A. Le caractère proportionné de l’ingérence dans la vie privée et familiale
Le requérant invoquait l’article 8 de la Convention européenne des droits de l’homme, arguant de ses liens sociaux et professionnels en France ainsi que de sa relation de concubinage pour contester la prolongation de l’assignation. La cour, après avoir rappelé la teneur de l’article 8, reconnaît implicitement l’existence d’une ingérence dans le droit au respect de la vie privée et familiale du requérant. Toutefois, elle estime que cette ingérence n’est pas disproportionnée.
Elle juge en effet que « l’ensemble de ces éléments ne sont pas de nature à établir que la décision de prolongation d’assignation à résidence pour une durée de 45 jours porterait une atteinte disproportionnée à son droit au respect de la vie privée et familiale ». Le contrôle de proportionnalité se solde ici par une primauté accordée à l’objectif poursuivi par la loi, à savoir la défense de l’ordre public par l’exécution des mesures d’éloignement. La durée limitée du renouvellement (quarante-cinq jours) et la nature même de la mesure, moins privative de liberté qu’un placement en rétention, sont des éléments qui militent en faveur de sa proportionnalité. La cour considère que les attaches du requérant en France ne suffisent pas à faire obstacle à une mesure de surveillance temporaire et localisée, justifiée par la nécessité de prévenir le risque de soustraction à l’exécution de l’obligation de quitter le territoire français.

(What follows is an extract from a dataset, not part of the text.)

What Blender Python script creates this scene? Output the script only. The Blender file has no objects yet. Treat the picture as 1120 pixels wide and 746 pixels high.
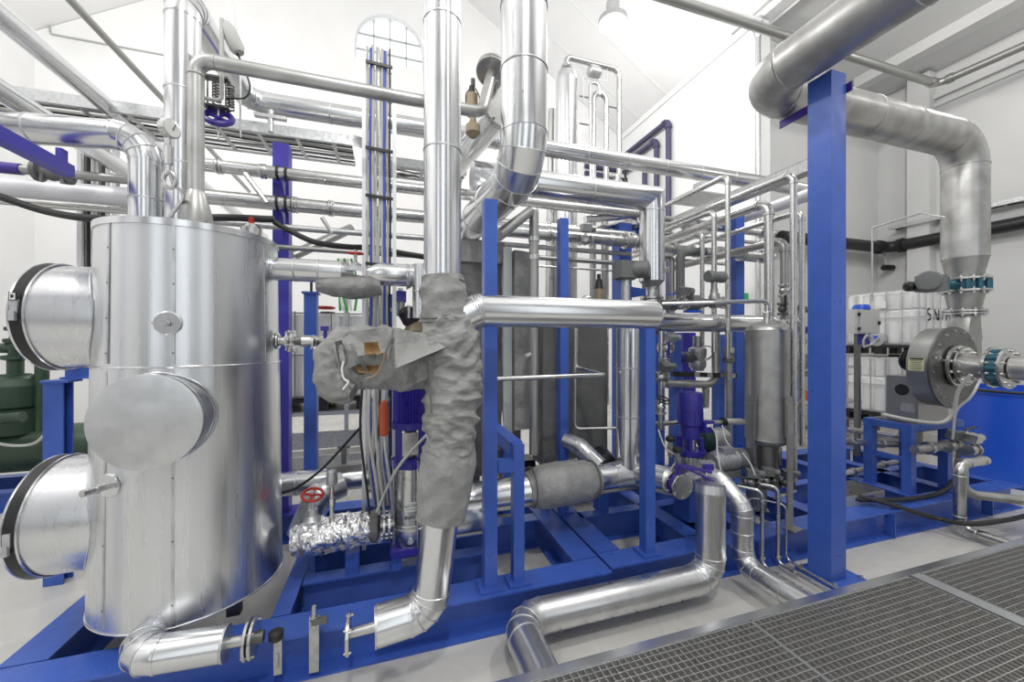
import bpy, math, random
from mathutils import Vector, Matrix, noise
C = bpy.context.scene.collection
R = math.radians
F = 425.0; TH = math.atan(134/425); CH = 1.9
ST, CT = math.sin(TH), math.cos(TH)
V = Vector
# ---- a picture point carried out to a plane of the hall (X, Y or Z in metres) ----
def at(px, py, X=None, Y=None, Z=None):
    u = (px-560)/F; v = (py-373)/F
    dx, dy, dz = ST+u*CT, CT-u*ST, -v
    if Y is not None: t = Y/dy
    elif X is not None: t = X/dx
    else: t = (Z-CH)/dz
    return V((dx*t, dy*t, CH+dz*t))
# ---------------------------------------------------------------- materials
M = {}
def mat(name, col, metal=0.0, rough=0.5, nscale=0, namp=0.0, stretch=(1,1,1), bump=0.0, bscale=40, ramp=None, spec=0.5, coat=0.0):
    m = bpy.data.materials.new(name); m.use_nodes = True
    nt = m.node_tree; b = nt.nodes['Principled BSDF']
    b.inputs['Base Color'].default_value = (*col, 1); b.inputs['Metallic'].default_value = metal
    b.inputs['Roughness'].default_value = rough; b.inputs['Specular IOR Level'].default_value = spec
    b.inputs['Coat Weight'].default_value = coat
    tc = nt.nodes.new('ShaderNodeTexCoord'); mp = nt.nodes.new('ShaderNodeMapping')
    mp.inputs['Scale'].default_value = stretch; nt.links.new(tc.outputs['Object'], mp.inputs['Vector'])
    if nscale:
        n = nt.nodes.new('ShaderNodeTexNoise'); n.inputs['Scale'].default_value = nscale; n.inputs['Detail'].default_value = 2
        nt.links.new(mp.outputs['Vector'], n.inputs['Vector'])
        r = nt.nodes.new('ShaderNodeMapRange'); r.inputs['From Min'].default_value = .3; r.inputs['From Max'].default_value = .7
        r.inputs['To Min'].default_value = max(0.02, rough-namp); r.inputs['To Max'].default_value = rough+namp
        nt.links.new(n.outputs['Fac'], r.inputs['Value']); nt.links.new(r.outputs['Result'], b.inputs['Roughness'])
        if ramp:
            cr = nt.nodes.new('ShaderNodeMix'); cr.data_type = 'RGBA'
            cr.inputs['A'].default_value = (*col, 1); cr.inputs['B'].default_value = (*ramp, 1)
            r2 = nt.nodes.new('ShaderNodeMapRange'); r2.inputs['From Min'].default_value = .42; r2.inputs['From Max'].default_value = .68
            nt.links.new(n.outputs['Fac'], r2.inputs['Value'])
            nt.links.new(r2.outputs['Result'], cr.inputs['Factor']); nt.links.new(cr.outputs['Result'], b.inputs['Base Color'])
    if bump:
        n2 = nt.nodes.new('ShaderNodeTexNoise'); n2.inputs['Scale'].default_value = bscale; n2.inputs['Detail'].default_value = 4
        nt.links.new(mp.outputs['Vector'], n2.inputs['Vector'])
        bp = nt.nodes.new('ShaderNodeBump'); bp.inputs['Strength'].default_value = bump; bp.inputs['Distance'].default_value = .01 if bump < .3 else .035
        nt.links.new(n2.outputs['Fac'], bp.inputs['Height']); nt.links.new(bp.outputs['Normal'], b.inputs['Normal'])
    M[name] = m; return m
mat('aluminium', (.70,.71,.72), 1, .23, 4, .02, (1,1,1), .010, 6)
mat('tank_aluminium', (.70,.71,.725), 1, .29, 5, .03, (5,5,.12), .010, 4)
mat('cap_aluminium', (.62,.63,.64), 1, .42, 8, .08, (1,1,1), .04, 12, ramp=(.52,.53,.54))
mat('scuffed_aluminium', (.68,.69,.70), 1, .31, 8, .04, (1,1,1), .03, 14, ramp=(.60,.60,.61))
mat('steel', (.58,.58,.57), 1, .27, 6, .03)
mat('duct_steel', (.52,.52,.51), .95, .40, 5, .07, (1,1,1), .03, 14, ramp=(.38,.375,.36))
mat('vessel_steel', (.40,.40,.39), .9, .42, 7, .08, ramp=(.33,.33,.32))
mat('dark_steel', (.19,.19,.185), .9, .42, 9, .1)
mat('galvanised', (.56,.57,.57), .85, .45, 30, .08, ramp=(.46,.47,.48))
mat('cast_grey', (.16,.165,.165), .3, .5, 20, .08)
mat('fabric', (.245,.245,.238), 0, .55, 14, .08, bump=.55, bscale=13, ramp=(.29,.29,.285))
mat('dark_fabric', (.115,.117,.113), 0, .6, 5, .06, bump=.45, bscale=11, ramp=(.145,.145,.14))
mat('stain', (.26,.15,.05), 0, .7, 30, .05, ramp=(.18,.11,.05))
mat('foil', (.86,.86,.86), 1, .2, 20, .08)
mat('blue', (.046,.112,.46), 0, .34, 6, .07, bump=.02, bscale=120, ramp=(.040,.098,.41))
mat('violet_blue', (.052,.045,.38), 0, .38, 6, .07)
mat('pump_blue', (.028,.024,.25), 0, .32, 10, .06)
mat('light_blue', (.25,.40,.56), 0, .5, 6, .06)
mat('drum_blue', (.015,.09,.58), 0, .33, 3, .08)
mat('teal', (.025,.11,.16), .1, .35, 10, .06)
mat('green', (.030,.062,.036), .1, .42, 6, .08, ramp=(.02,.045,.028))
mat('bright_green', (.05,.33,.06), 0, .5)
mat('white_paint', (.80,.80,.80), 0, .4, 4, .05)
mat('white_plastic', (.74,.75,.74), 0, .42, 3, .06, ramp=(.66,.67,.66))
mat('grey_plastic', (.45,.46,.46), 0, .45)
mat('black', (.012,.012,.013), 0, .42)
mat('rubber', (.02,.02,.021), 0, .55)
mat('red', (.42,.02,.015), 0, .4)
mat('orange', (.42,.07,.02), 0, .45)
mat('tan', (.30,.24,.16), .2, .5, 12, .05)
mat('cable_grey', (.48,.48,.46), 0, .5)
mat('cable_blue', (.06,.10,.42), 0, .45)
mat('paper', (.78,.78,.74), 0, .6)
mat('yellow_paper', (.66,.66,.42), 0, .55)
mat('ink', (.02,.02,.02), 0, .6)
mat('purple', (.05,.03,.27), 0, .35)
mat('wood', (.32,.22,.11), 0, .6, 8, .05)
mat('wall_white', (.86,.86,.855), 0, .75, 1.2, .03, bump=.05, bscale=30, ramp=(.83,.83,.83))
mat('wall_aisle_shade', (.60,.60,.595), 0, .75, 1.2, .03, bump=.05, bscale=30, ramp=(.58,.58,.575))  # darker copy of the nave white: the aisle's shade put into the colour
mat('concrete', (.56,.55,.52), 0, .30, 1.6, .08, (1,1,1), .02, 20, ramp=(.49,.48,.455), spec=.4)
mat('dark_pit', (.10,.10,.10), 0, .7)
mat('white_metal', (.70,.70,.74), .3, .38)
mat('pale_steel', (.45,.49,.49), .5, .42, 12, .06)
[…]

B. La distinction opératoire entre la mesure de contrôle et la mesure d’éloignement
Enfin, l’arrêt écarte le moyen tiré de l’article 3 de la Convention, interdisant les traitements inhumains ou dégradants, par une motivation qui met en lumière la parcellisation du contentieux des étrangers. Le requérant exprimait des craintes pour sa vie en cas de retour dans son pays d’origine. La cour juge que « cette argumentation ne peut être utilement invoquée contre la décision portant prolongation d’assignation à résidence dont l’objet n’est pas de procéder à la reconduite de M. A… dans son pays d’origine ».
Cette distinction est classique en jurisprudence administrative. Les moyens relatifs aux risques encourus dans le pays de destination ne sont pertinents qu’à l’encontre de la décision d’éloignement elle-même ou de la décision fixant le pays de renvoi. Ils sont inopérants contre les mesures conservatoires comme l’assignation à résidence, qui visent uniquement à s’assurer de la présence de l’étranger sur le territoire dans l’attente de son départ. En isolant ainsi la légalité de la mesure de contrôle de celle de la mesure d’éloignement, le juge administratif applique une logique fonctionnelle rigoureuse qui, si elle est juridiquement fondée, a pour effet de segmenter l’examen de la situation globale de l’étranger et de limiter les possibilités pour ce dernier de contester utilement les mesures préparatoires à son renvoi.